Rather than having to bow to government regulators, the Motion Picture Producers and Distributors of America hired a former U.S. postmaster general by the name of Will Hays to help develop guardrails for movie production.
In 1933, Hays pushed the film industry to adopt what would come to be known as the Hays Code, which established rules that set boundaries pertaining to onscreen depictions of sex and crime.
Films, and eventually television content, that conformed to the code received a seal of approval upon which the movie-going public could rely, particularly families with children.
Bu then, a pivotal event occurred in the late 1940s, which resulted in a transformation of the industry itself.
Some of the intellectuals around town, who were purportedly sympathetic to communist ideology, were investigated by the House Un-American Activities Committee.
The Motion Picture Alliance for the Preservation of American Ideals provided to the committee the names of those who were alleged to be communists as well as those who supported communist organizations.
Notable entertainment figures of the time, including Gary Cooper, Ronald Reagan, Robert Taylor, Sterling Hayden, and Edward G. Robinson named names and/or expressed concern about subversive content of screenplays.
Most of the names that were named were those of screenwriters. A select group of blacklisted individuals became known as the “Hollywood Ten.”
Hollywood is still burdened with an obsession over the blacklist era.
[…]The studio system, as well as Hollywood’s Golden Era, took a hit both in power and influence as a result of a landmark Supreme Court decision, United States v.

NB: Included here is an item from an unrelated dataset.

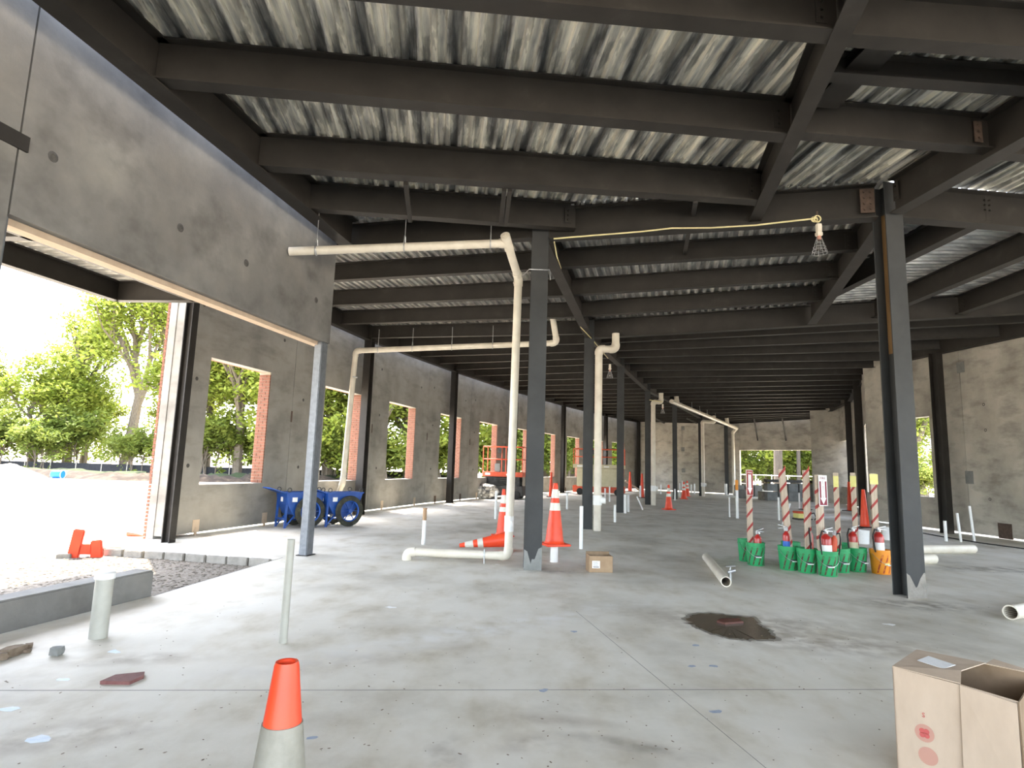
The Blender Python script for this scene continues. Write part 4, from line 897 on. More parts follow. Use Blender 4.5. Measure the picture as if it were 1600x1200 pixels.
mb.box(-.115, -.03, -d/2-.0025, -d/2-.001, .072, .083).build('label_print', M_ink, sl_)
# large box at the lower right
ZB = .52
O_, A_, B_ = fl(1394, 1042, ZB), fl(1592, 1087, ZB), fl(1452, 1020, ZB)
ux = (A_-O_); ux.z = 0; LB = ux.length; ux.normalize(); uy = Vector((-ux.y, ux.x, 0))
WB = (B_-O_).dot(uy)
bb = thing('cardboard_box', 'large torn cardboard box with red clover stamps at the lower right', 'box', (O_.x, O_.y, 0), math.atan2(ux.y, ux.x)); t_ = .006
Wd = max(.3, WB)
def slabp(name, pts, m, th=Vector((0, .005, 0))):
    n = len(pts); P_ = [Vector(p) for p in pts]; mb = MB(); mb.add(P_+[p+th for p in P_], [tuple(range(n)), tuple(range(2*n-1, n-1, -1))]+[(i, n+i, n+(i+1) % n, (i+1) % n) for i in range(n)]); return mb.build(name, m, bb)
slabp('front_panel', [(0, 0, 0), (LB*.56, 0, 0), (LB*.56, 0, ZB-.012), (0, 0, ZB)], M_card)
slabp('front_panel', [(LB*.56, .01, 0), (LB, .01, 0), (LB, .01, ZB-.03), (LB*.56, .01, ZB-.012)], M_card)
slabp('folded_flap', [(LB*.55, -.012, .02), (LB*.985, -.03, .05), (LB*.985, -.006, ZB-.035), (LB*.565, -.002, ZB-.012)], M_card, Vector((0, -.005, 0)))
MB().box(0, t_, 0, Wd, 0, ZB).build('side_panel', M_card, bb); MB().box(LB-t_, LB, 0, Wd, 0, ZB-.03).build('side_panel', M_cardshade, bb); MB().box(0, LB, Wd-t_, Wd, 0, ZB).build('back_panel', M_cardshade, bb); MB().box(0, LB, 0, Wd, 0, t_).build('bottom', M_cardshade, bb)
slabp('top_flap', [(0, 0, ZB), (LB*.57, 0, ZB-.008), (LB*.52, Wd*.35, ZB+.012), (LB*.62, Wd, ZB+.004), (0, Wd, ZB)], M_card, Vector((0, 0, .005)))
slabp('back_flap', [(LB*.62, Wd, ZB), (LB, Wd, ZB), (LB*1.02, Wd+.12, ZB-.02), (LB*.66, Wd+.1, ZB+.01)], M_card, Vector((0, 0, .005)))
slabp('shipping_label', [(LB*.13, Wd*.42, ZB+.0105), (LB*.38, Wd*.30, ZB+.0105), (LB*.44, Wd*.55, ZB+.0135), (LB*.17, Wd*.72, ZB+.0115)], M_label, Vector((0, 0, .002)))
def disc(name, x, z, r, m, y=-.0012, sq=1.0):
    n = 24; return MB().add([(x+r*math.cos(2*math.pi*k/n), y, z+r*sq*math.sin(2*math.pi*k/n)) for k in range(n)], [tuple(range(n))]).build(name, m, bb)
mx_, mz_ = LB*.25, ZB-.285
disc('stamp_ring', mx_, mz_, .042, M_paleink)
for a in range(4): disc('clover_leaf', mx_+.0135*math.cos(a*math.pi/2+.8), mz_+.0135*math.sin(a*math.pi/2+.8), .0125, M_redink, -.002)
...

Paramount, 334 U.S. 131 (1948), an antitrust case.
Originally filed a decade earlier, the landmark case shocked the entertainment industry with language that called for the complete separation of ownership of movie theaters from film production and distribution, effectively terminating the studio system.
This legal decision, along with the continuing backlash against the blacklist, ended up being the catalyst for Hollywood’s extreme leftward tilt.
The studios opened up to independent filmmakers, and by the early 1960s the Hays Code had been replaced by a rating system that had been implemented by the newly formed Motion Picture Association of America, the same rating system that the industry uses to this day.
A new breed of filmmakers began to produce titles with defiant, rebellious, and anti-conventional themes, such as “Easy Rider,” “Midnight Cowboy,” and “Carnal Knowledge.”
[…]So here we are stuck with the 96th Academy Awards ceremony that recently aired, which, among other things, had imposed a set of DEI rules for a nominee to qualify for the Best Picture Oscar.
Needless to say, the DEI rules are at a minimum a profound obstacle to the creative process and another truly divisive thorn in our culture’s side.